Ja, antwortete ich, ich kaufe dieses Buch. Sie brauchen es nicht einpacken, ich lese es gleich hier noch mal.

Worauf ich hinaus will ist das „Stirb“ ein tolles Buch ist, das ich mag ( obwohl ich ein Mann bin) und obwohl Wäis mich mit ihrem zweiten Buch (das war wirklich nur was für „Mädchen“) enttäuschte bin ich nach wie vor der Meinung das der Frau ein Denkmal aus Designerschuhwerk gebaut werden sollte und das „Stirb“ weder heute noch morgen auf irgendeinen Grabbeltisch gehört.
Vielmehr sollte es jedem kleinen Mädchen in die Schultüte gepackt werden damit es lernt wie man ne coole Braut wird und damit es sich keinen Scheiß von irgendwelchen Typen erzählen lässt.
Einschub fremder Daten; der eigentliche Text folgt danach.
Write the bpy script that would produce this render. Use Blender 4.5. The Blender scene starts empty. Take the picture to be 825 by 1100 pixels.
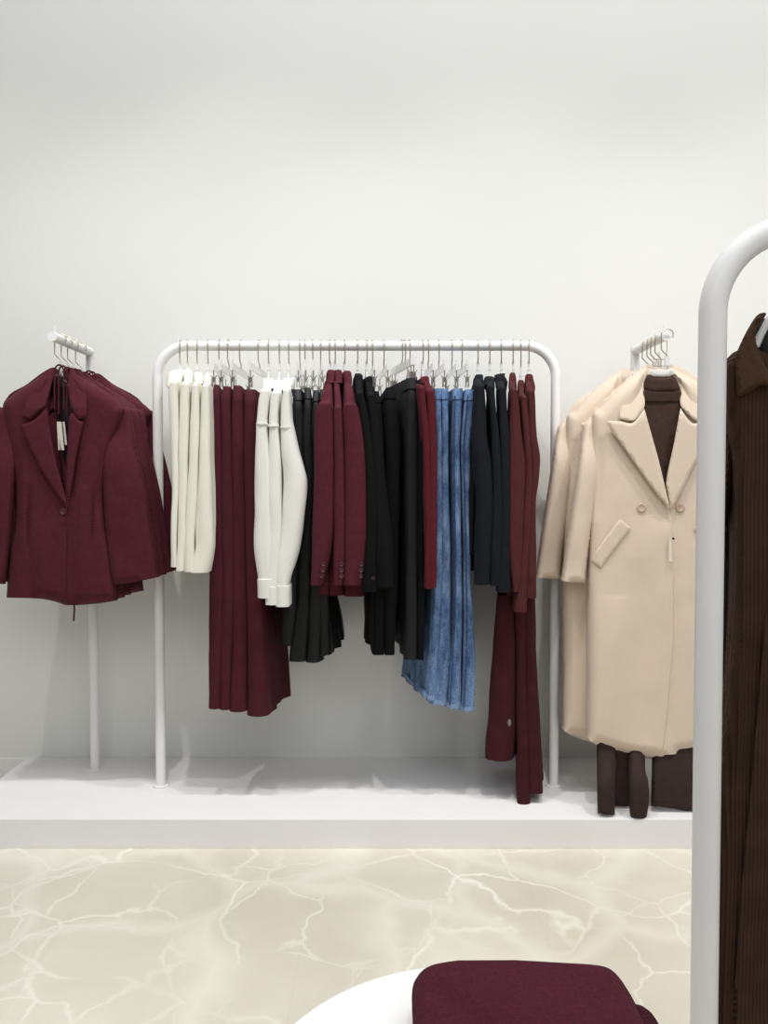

Ich habe dann alle drei Ausgaben von „Stirb“ gekauft die da traurig auf dem Wühltisch lagen. Klar ich habe schon die Gebundene Zuhause, aber ich habe ja Schwestern und Cousinen.

Was lernen wir daraus?
Richtig. Wühltische sind böse und Wäis Rat ist gut, wenn in diesem Fall auch nicht teuer.